Bosworth's memo alarmed Gates. "This scares the hell out of me," he wrote the next day -- words that turned out to be embarrassing when they were eventually presented in the Justice Department's antitrust trial against Microsoft. (The e-mail thread is available in PDF format.) "It is very unclear to me what our [operating system] will offer to Java client applications code that will make them unique enough to preserve our market position. Understanding this is so important that it deserves top priority."
And so began Microsoft's effort to stifle Java. Details of its plan have since been exposed in three court cases, though specific conclusions regarding the legality of Microsoft's actions have yet to be reached. The latest scene is a federal district court in Maryland, where several companies are suing Microsoft for alleged damages stemming from its violation of antitrust laws. Ruling on a preliminary motion in that case in December, U.S. District Judge J. Frederick Motz ordered Microsoft to include a copy of Sun's Java "runtime environment" -- the software that allows a computer to run programs written in Java -- on "any product containing .Net," the nascent programming platform from Microsoft that is seen as a logical competitor to Java.
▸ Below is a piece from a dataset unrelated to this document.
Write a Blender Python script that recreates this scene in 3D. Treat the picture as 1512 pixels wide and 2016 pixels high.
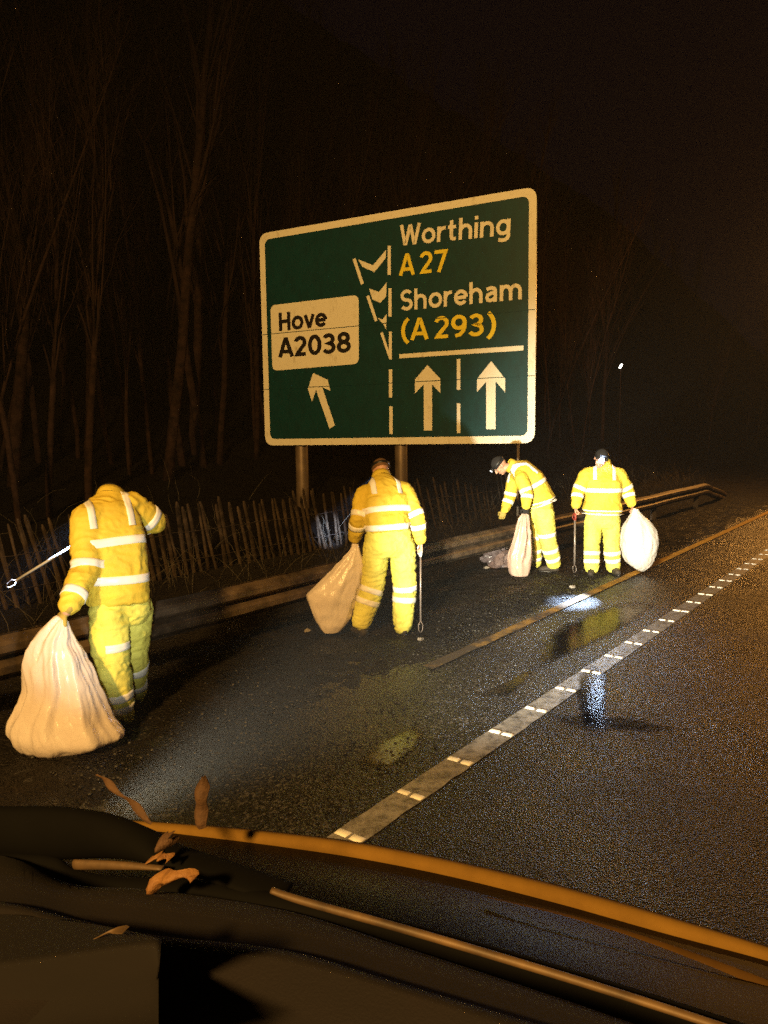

On Wednesday, Motz gave Microsoft 120 days to begin shipping Sun's Java runtime in Windows. Microsoft says it will appeal the order.
Perhaps because it came during the holidays, and several years after the fight between Sun and Microsoft seemed relevant, response to the order was muted. Much of what was said about it reflected the dull he-said, she-said nature of complex corporate disputes; nobody in the industry expected Java to experience an explosion in popularity as a result of the ruling, nor for Microsoft to be brought to its knees. But if it holds, the ruling could mark a salutary event in the world of software -- the beginning of real competition between two pretty good programming schemes, each theoretically capable of running on multiple platforms. But it's also possible that the damage may already be done -- that Microsoft's early moves against Java sealed the fate of Sun's programming language and paved the way for Microsoft to take over yet another software market, with .Net.
Since its inception, Java has had mixed success. Not long after it was released, amid a storm of boom-era hype, Java was criticized for running very slowly on Windows, and -- because of Microsoft's actions, Sun contends -- the software still carries the burden of that first impression. But Java has made gains in non-Windows environments. The language is, according to some, the most widely used language for network servers and mobile devices. Sun estimates there are about 3 million Java developers, and Java has become a primary language taught in college computer science courses. There are no firm numbers, but Java could be the most popular programming language in the world. In other words, if Java -- a new, improved, fast version of Java -- finds itself on every copy of Windows, there won't be a shortage of developers to build Java-based Windows programs.
As the court documents show, Microsoft understands the threat from Java -- that's why it has prepared an alternative to Java called C# (pronounced "C sharp"). Part of the .Net Framework programming model, the C# language looks much like Java; Microsoft even says that, like Java, C# can run on non-Windows machines. To that end, the company has managed to get ECMA, a European standards body, to bless the language as being "open" and out of Microsoft's direct control. "You really are seeing a different way of working, from Microsoft's perspective," Anders Hejlsberg, the chief architect of C# at Microsoft, said last year.
Critics of Microsoft are not inclined to believe that the company has reformed; it's not in Microsoft's interest to see cross-platform languages flourish, and its past behavior proves it. But the beauty of Motz's decision is that the company itself may now be irrelevant. If Sun's Java and Microsoft's .Net are both supported on future versions of Windows, programmers will have the freedom to use whichever language fits their needs and not have to worry about whether users will have the software to run it. There may finally be a level playing field, and in that respect Motz's decision may be the first Microsoft antitrust ruling of any practical importance. Even if Java doesn't bring down Windows -- which might have been Sun's initial goal -- it might at least provide some competition to .Net. And in the world of Windows programming, competition would be a truly novel thing.